Work to do – In the data that follows, count each line holding the string "from"; answer with the number only.

***** Data shown *****

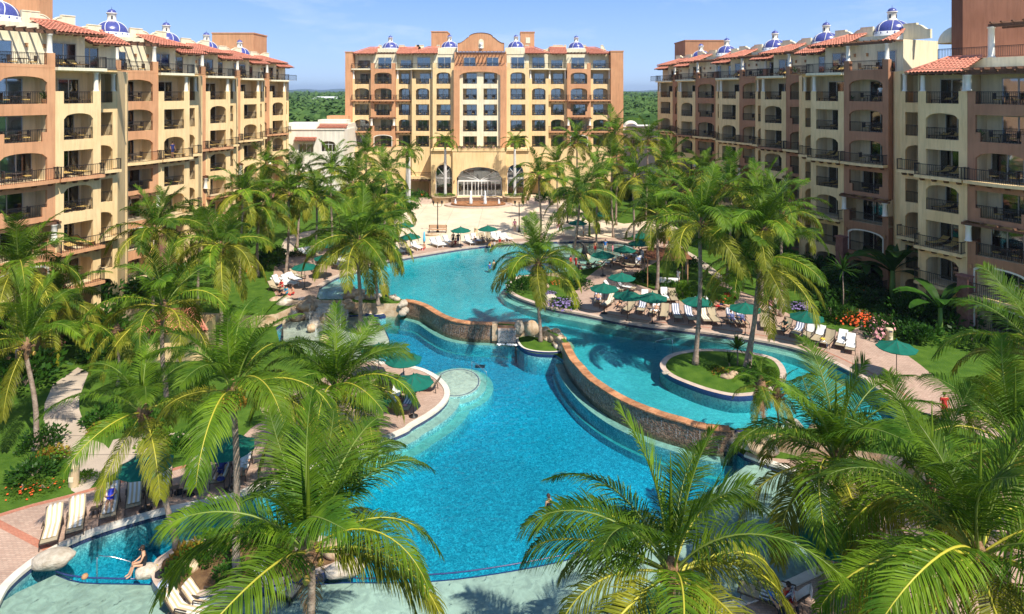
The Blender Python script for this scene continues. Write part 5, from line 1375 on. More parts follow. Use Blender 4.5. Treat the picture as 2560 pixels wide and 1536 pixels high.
def trunk_mb(base, top, r0, r1, seed=0, bulge=1.6, rings=True):
    r = random.Random(seed); b = MB(); n = 26; d = top - base; pts, rad = [], []
    for i in range(n + 1):
        t = i / n; k = t * t * (3 - 2 * t) * .35 + t * .65
        p = Vector((d.x * k, d.y * k, d.z * t)); p.x += .10 * math.sin(t * 5 + seed); p.y += .08 * math.sin(t * 4 + seed * 2)
        pts.append(p); rr = r0 + (r1 - r0) * t; rr *= 1 + (bulge - 1) * max(0, 1 - t * 9) ** 1.5
        rad.append(rr * (1 + (.05 if i % 2 else -.03)))
    pts[-1] = d.copy()
    b.tube(pts, rad, 9); return b
PALM_GROUP = 'coconut palms around the pools'
def palm(base, crown, label, L=5.0, nf=24, seed=0, lod=1, nuts=True, extra=(), droopy=0.0, skip=(), wind=.0, lowest=1.0, group=PALM_GROUP, kill=None, stalks=False):
    r = random.Random(seed * 13 + 5); base, crown = Vector(base), Vector(crown)
    T = thing('palm_tree', label, 'palm tree', base, group)
    trunk_mb(base, crown, .17 * L / 5, .12 * L / 5, seed).build('trunk', M['bark'], T, local=True)
    cw = crown - base; fr = get_fronds(lod); sc = L / 5
    cb = MB(); cb.lathe([(.10, -.75), (.19, -.35), (.27, .0), (.22, .3), (.1, .55), (.02, .7)], cw, 9)
    for k in range(9):
        q = k * .7; cb.bar(cw + Vector((0, 0, -.2)), cw + Vector((math.cos(q) * .42, math.sin(q) * .42, .12 - .1 * (k % 3))), .13, .05)
    cb.build('crown_boot', M['fibre'], T, local=True)
    if nuts:
        nb = MB()
        for k in range(r.randrange(5, 10)):
            q = r.uniform(0, 6.28); c = cw + Vector((math.cos(q) * .36, math.sin(q) * .36, -.25 - r.uniform(0, .35)))
            nb.lathe([(0.0, -.14), (.09, -.09), (.12, 0), (.08, .1), (0, .14)], c, 7)
        nb.build('coconut_cluster', M['nut'], T, local=True)
    if stalks:
        for k in range(16):
            q = k * 2.4; sb = MB(); o_ = Vector((math.cos(q), math.sin(q), 0)); sb.tube([cw + o_ * .15 + Vector((0, 0, -.1)), cw + o_ * .42 + Vector((0, 0, .08)), cw + o_ * .55 + Vector((0, 0, -.35)), cw + o_ * .55 + Vector((0, 0, -.6))], [.03, .03, .035, .02], 5); sb.build('fruit_stalk', M['stalk'], T, local=True)
    link('spear_leaf', spear_mesh(), T, cw + Vector((0, 0, .3)), r.uniform(0, 6), local=True, scale=sc * .95)
    if seed % 3 == 0 and lod < 2:
        for k in range(2):
            o = link('dead_frond', dead_frond(lod), T, cw + Vector((0, 0, -.15)), r.uniform(0, 6.28), local=True, scale=sc * r.uniform(.75, .9))
    az0 = r.uniform(0, 6.28)
    items = []
    for i in range(nf):
        f = i / (nf - 1); e = 84 - (84 + 36 * lowest) * f ** 1.12 + r.uniform(-6, 6) - droopy * 8
        az = az0 + i * 2.39996 + r.uniform(-.2, .2); items.append((az, e, 1.0 * (.80 + .26 * math.sin(min(1, f * 1.6 + .25) * PI / 2)) * r.uniform(.92, 1.06)))
    for (azd, e, ls) in extra: items.append((R(azd), e, ls))
    for az, e, ls in items:
        if kill and kill(az % 6.283, e): continue
        # wind from the left-front bends leaves toward +x
        k = min(range(len(SHAPES)), key=lambda j: abs(SHAPES[j][0] - e))
        j = r.randrange(3)
        if abs(math.sin(az)) > .4: j = r.choice((0, 0, 2))
        o = link('palm_frond', fr[k][j], T, cw + Vector((math.cos(az) * .12, math.sin(az) * .12, .05 + .2 * (e / 90))), az, local=True)
        mir = 1 if math.sin(az) > 0 else -1      # variant 0 sways to its own right
        if r.random() < .18: mir = -mir
        o.scale = (sc * ls, sc * ls * mir, sc * ls)
        o.rotation_euler = (r.uniform(-.12, .12), R(SHAPES[k][0] - e) * .6, az)
    return T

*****

Answer below – 2